Idea 1
Hacking and Painting as Radical Creativity
Have you ever wondered what connects a master painter like Leonardo da Vinci to a modern programmer building software into the night? In Hackers and Painters: Big Ideas from the Computer Age, Paul Graham argues that hacking—the art of creating code—and painting—the art of creating visual beauty—are not opposites but two manifestations of the same creative force. Both are crafts born of curiosity, skill, and a relentless drive to make something genuinely new.
Graham contends that hackers are today's painters, inventing new worlds out of logic and imagination. This provocative thesis reframes programming from a technical pursuit into an artistic one. Hackers, like Renaissance sculptors or poets, work in an environment of constraint—limited time, imperfect tools, and infinite possibilities.
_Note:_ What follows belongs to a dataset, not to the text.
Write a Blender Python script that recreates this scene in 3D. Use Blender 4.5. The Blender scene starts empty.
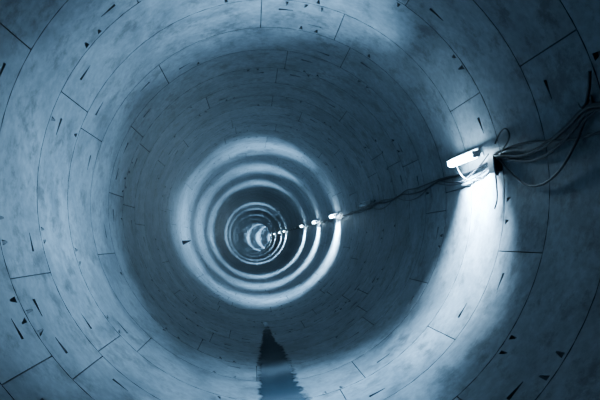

Through this lens, Graham challenges traditional boundaries between science and art, arguing that great hackers are not merely engineers but modern-day artists, defined by their taste, daring, and devotion to beauty.
Creativity as Craft, Not Ceremony
Much of Graham’s argument rests on dismantling how we categorize creative work. He rejects the sterile hierarchy that places science in one box and art in another, insisting that both arise from the same instinct: the urge to make good things. In his view, the distinction between design and research mirrors that between creation and discovery. Designers seek to make something good; researchers seek to make something new. The best work, he notes, happens where these paths converge—when new ideas yield beautiful things worth building.
Graham’s comparison between hackers and painters forces readers to confront how we undervalue hacking. In universities, he observed programmers pressured to write academic papers instead of beautiful software—a system that mistakes scientific credentials for creative accomplishment. He recalls learning to program by experimenting, not theorizing, the way an artist sketches before painting. In both disciplines, progress comes from doing, not talking.
Beauty, Simplicity, and the Maker’s Mind
Why does Graham compare hackers to painters rather than to scientists or architects? Because both hackers and painters pursue beauty. He describes great code as beautiful from the inside—the elegance of its logic, the clarity of its structure, and the way each piece fits with the next. This is not just efficiency but aesthetic intuition, akin to how a Renaissance artist might feel the balance between form and space.
In Chapter 9, “Taste for Makers,” Graham deepens this idea. He lays out principles of good design that apply equally to software, math, and painting: simplicity, timelessness, solving the right problem, and the elegance that makes beauty feel like inevitability. For Graham, good design is hard because it forces you to face reality—to remove ornament and address the essential problem. Hackers who pursue simplicity rather than cleverness, he writes, become artists in the truest sense.
When Innovation Meets Freedom
The book also connects creativity to independence. Graham defends the hacker’s rebellious spirit—the refusal to follow rules just because they’re fashionable. In “Good Bad Attitude,” he compares hackers to Feynman breaking into safes during the Manhattan Project and to the founders who launched companies like Apple by thinking differently. He sees disobedience not as arrogance but as vitality—the essential trait of those who create what’s next.
Freedom, for Graham, is the hacker’s environment. Most great work happens early—when mediums are new and rules haven’t yet solidified. Just as Shakespeare’s creative explosion defined early modern theater, the innovations of programmers are defining our era of technology. Startups, he argues in “How to Make Wealth,” are modern versions of Renaissance workshops—a handful of ambitious makers, driven by passion, reshaping the world.
Why Hacking is the Art of Our Time
All these threads—creative rebellion, aesthetic simplicity, financial invention—merge into Graham’s central vision: hacking isn’t just a job; it’s an art form. Painters had oils and canvases. Hackers have Lisp and Python. Their mediums differ, but their purpose is identical—to make something that changes reality, that reveals beauty in structure, that embodies care and clarity. As Graham says, “Great software, like great painting, has to be better than it has to be.”
Big Idea:
To truly understand technology, you must stop seeing it as a mere tool and start seeing it as a canvas—where logic becomes art, and innovation is an act of beauty. Hackers are not the engineers of the future; they’re the artists of our time.